Итак, в начале прошлого десятилетия казалось, что в разных стратах нашего общества зреют ожидания, новые проекты, потенциальности (в том числе я имею в виду интересное и динамичное формирование левой, критической сцены). В конце предыдущего и начале следующего десятилетия, по крайней мере, часть этих ожиданий претерпела определенное банкротство, вызвав у многих далеко не самые позитивные переживания и оценки. Я думаю, для продолжения обсуждения нам нужно попытаться критически взглянуть на существующие «версии» нулевых, а также поставить вопрос о том, можно ли вообще приписать прошедшему десятилетию какой-то особый проект и интенцию, отличающие их от предыдущих периодов истории. При этом мы должны более трезво, чем раньше, посмотреть на новые возможности, которые, так или иначе, несет в себе наша действительность последних лет.

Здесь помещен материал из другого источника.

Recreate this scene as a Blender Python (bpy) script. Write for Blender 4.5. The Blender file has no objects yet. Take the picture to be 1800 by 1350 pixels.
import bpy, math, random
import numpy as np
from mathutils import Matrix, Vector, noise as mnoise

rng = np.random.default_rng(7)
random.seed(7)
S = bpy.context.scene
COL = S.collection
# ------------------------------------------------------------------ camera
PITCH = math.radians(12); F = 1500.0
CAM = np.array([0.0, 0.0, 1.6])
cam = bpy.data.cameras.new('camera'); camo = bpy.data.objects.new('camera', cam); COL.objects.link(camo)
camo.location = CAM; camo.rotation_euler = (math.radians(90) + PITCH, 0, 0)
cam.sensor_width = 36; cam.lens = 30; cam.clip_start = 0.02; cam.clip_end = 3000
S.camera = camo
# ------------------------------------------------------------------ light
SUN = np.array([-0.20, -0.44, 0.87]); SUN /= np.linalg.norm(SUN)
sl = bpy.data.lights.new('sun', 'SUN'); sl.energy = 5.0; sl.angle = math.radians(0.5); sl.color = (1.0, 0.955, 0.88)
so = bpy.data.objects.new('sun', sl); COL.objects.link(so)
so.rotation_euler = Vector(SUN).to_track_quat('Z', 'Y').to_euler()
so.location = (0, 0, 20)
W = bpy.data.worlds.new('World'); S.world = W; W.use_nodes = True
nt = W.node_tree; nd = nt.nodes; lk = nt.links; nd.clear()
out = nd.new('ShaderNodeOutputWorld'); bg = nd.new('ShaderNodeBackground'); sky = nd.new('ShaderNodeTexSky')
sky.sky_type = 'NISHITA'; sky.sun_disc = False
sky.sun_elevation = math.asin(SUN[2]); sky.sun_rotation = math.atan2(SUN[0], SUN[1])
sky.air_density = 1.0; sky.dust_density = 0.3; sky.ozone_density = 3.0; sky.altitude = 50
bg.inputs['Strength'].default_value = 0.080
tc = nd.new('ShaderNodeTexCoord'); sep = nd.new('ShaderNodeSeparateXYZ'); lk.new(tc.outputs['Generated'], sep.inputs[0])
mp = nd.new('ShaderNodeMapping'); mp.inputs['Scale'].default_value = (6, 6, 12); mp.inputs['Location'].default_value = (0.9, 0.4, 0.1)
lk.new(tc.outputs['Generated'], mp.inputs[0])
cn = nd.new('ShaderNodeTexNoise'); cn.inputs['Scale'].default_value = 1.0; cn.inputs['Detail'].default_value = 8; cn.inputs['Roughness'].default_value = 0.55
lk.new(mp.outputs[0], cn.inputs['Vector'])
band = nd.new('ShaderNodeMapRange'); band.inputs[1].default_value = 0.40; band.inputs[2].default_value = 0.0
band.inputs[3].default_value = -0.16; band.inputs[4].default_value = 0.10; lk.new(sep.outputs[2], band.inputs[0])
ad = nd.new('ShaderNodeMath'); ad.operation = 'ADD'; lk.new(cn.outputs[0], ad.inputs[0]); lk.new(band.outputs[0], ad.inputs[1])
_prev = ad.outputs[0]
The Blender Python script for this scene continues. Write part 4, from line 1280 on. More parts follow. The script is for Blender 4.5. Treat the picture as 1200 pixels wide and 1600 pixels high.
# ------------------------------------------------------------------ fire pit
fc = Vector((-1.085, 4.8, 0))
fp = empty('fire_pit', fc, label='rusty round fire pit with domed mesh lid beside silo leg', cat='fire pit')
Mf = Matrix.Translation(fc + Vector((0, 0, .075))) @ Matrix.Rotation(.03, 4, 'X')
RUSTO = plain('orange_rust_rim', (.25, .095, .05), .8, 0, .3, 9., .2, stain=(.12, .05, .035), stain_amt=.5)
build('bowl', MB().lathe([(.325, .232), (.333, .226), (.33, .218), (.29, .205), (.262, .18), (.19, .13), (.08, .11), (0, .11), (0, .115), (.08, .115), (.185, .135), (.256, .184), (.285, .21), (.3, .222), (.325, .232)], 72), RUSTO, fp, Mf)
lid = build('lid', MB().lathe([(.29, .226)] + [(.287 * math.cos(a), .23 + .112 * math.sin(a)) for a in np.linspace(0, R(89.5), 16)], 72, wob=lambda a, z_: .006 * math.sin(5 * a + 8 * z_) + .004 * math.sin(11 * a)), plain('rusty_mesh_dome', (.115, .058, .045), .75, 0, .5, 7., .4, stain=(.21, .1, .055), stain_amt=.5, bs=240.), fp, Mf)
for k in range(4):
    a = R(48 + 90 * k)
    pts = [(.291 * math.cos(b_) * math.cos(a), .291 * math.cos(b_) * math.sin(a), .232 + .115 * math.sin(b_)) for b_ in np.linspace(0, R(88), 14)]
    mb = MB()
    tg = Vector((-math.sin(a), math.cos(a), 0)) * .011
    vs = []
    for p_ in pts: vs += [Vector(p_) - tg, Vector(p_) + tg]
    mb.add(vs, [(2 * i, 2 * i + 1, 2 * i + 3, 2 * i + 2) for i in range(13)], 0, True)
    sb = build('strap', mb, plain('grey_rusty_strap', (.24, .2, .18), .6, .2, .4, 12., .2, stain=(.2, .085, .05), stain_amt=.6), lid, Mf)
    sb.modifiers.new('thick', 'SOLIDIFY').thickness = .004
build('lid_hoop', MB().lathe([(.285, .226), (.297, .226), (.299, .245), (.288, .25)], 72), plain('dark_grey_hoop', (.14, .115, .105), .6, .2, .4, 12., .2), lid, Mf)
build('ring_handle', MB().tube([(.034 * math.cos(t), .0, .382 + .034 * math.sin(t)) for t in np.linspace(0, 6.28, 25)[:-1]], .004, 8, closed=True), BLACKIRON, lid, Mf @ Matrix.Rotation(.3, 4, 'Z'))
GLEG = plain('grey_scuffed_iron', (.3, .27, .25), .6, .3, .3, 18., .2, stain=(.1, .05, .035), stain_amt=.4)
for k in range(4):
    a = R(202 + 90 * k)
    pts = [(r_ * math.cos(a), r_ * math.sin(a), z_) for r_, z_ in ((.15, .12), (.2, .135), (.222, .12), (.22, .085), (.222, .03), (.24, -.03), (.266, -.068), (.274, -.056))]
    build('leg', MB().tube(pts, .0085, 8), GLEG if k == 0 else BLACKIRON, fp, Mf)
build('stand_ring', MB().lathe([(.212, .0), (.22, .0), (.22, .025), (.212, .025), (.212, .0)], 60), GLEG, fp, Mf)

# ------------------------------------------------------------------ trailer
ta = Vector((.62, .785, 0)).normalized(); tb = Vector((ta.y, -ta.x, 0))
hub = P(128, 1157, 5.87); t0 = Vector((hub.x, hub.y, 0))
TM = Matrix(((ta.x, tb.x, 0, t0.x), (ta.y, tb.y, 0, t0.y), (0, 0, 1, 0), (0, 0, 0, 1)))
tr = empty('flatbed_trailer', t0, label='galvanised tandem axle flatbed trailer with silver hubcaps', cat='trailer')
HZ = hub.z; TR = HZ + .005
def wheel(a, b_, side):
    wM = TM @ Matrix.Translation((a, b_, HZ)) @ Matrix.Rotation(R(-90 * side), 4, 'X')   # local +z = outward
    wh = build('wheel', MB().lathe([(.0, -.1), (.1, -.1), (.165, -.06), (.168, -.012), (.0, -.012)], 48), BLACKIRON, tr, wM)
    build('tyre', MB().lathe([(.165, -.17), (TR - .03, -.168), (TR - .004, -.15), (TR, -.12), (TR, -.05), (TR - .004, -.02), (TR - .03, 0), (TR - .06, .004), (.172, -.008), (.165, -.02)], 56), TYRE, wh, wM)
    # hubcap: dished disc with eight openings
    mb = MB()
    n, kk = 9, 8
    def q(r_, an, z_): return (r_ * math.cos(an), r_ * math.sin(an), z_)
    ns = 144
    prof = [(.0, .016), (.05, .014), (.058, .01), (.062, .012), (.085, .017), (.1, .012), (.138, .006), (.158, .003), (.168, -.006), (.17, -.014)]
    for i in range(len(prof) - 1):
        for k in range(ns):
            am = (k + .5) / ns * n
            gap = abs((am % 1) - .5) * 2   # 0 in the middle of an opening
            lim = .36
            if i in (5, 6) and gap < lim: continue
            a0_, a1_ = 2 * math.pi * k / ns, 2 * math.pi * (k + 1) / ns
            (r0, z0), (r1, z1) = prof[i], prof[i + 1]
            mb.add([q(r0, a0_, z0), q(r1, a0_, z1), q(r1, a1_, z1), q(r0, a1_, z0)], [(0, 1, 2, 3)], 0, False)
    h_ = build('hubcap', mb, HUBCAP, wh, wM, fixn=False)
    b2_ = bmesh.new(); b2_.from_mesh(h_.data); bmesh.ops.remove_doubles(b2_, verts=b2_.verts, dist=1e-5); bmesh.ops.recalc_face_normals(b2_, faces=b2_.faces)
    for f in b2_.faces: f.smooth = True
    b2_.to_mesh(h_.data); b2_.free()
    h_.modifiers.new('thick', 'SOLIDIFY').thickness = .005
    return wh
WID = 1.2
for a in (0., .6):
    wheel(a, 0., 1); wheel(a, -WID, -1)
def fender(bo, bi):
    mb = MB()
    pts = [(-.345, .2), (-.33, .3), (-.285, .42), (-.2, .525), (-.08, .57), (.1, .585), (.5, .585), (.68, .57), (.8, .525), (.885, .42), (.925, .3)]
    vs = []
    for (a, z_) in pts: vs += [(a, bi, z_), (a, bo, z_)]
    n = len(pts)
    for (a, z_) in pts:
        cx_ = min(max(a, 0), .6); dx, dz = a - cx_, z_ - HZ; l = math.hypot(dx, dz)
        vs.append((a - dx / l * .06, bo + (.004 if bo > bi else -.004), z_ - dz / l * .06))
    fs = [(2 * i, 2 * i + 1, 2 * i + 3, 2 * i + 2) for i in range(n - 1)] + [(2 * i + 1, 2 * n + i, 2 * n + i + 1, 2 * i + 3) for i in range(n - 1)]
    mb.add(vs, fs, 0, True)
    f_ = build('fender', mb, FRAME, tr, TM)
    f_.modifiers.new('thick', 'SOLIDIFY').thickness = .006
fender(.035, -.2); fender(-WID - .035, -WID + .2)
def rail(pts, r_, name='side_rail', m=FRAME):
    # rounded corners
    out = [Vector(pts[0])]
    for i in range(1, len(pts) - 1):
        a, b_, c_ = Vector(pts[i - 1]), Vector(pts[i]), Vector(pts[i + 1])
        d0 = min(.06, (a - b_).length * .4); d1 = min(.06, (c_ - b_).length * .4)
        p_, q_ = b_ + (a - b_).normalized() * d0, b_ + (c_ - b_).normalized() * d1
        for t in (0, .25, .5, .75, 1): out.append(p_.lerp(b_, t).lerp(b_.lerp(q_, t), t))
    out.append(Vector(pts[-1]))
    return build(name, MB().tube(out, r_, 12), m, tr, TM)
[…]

Илья Будрайтскис: Хочу продолжить твою мысль о «постсоветском». Одним из определяющих признаков этого десятилетия было яростное желание практически всех распрощаться с ним. Помню, где-то с середины нулевых на каждой новогодней вечеринке поднимались многозначительные тосты за конец постсоветского, который потом откладывался до следующего года. Эту разделительную линию пытались увидеть почти в каждом значимом политическом событии нулевых — от начала первого президентского срока Путина до завершения второго. И если за брутальностью 90-х еще были готовы признать качество великих метаморфоз переходного периода, то миссия нулевых была в том, чтобы навсегда сделать постсоветское прошлым. Однако это состояние оказалось гораздо более объемным, вязким и опасным, чем о нем привыкли думать. Парадоксальным образом, чем больше постсоветское переходило из временного качества в постоянное, тем меньше в нем оставалось собственно советского. Производство, институты, социальная структура менялись, получая новое содержание, но характер этих изменений мог быть понят только через сопоставление их с предыдущим состоянием. Постсоветское оказалось не простым переходом от советского к чему-то новому, но процессом распада и разграбления советского. Постсоветский порядок стал единственно возможным новым. Постепенное осознание этого к концу нулевых сопровождалось приливом ностальгии и разочарованием в будущем.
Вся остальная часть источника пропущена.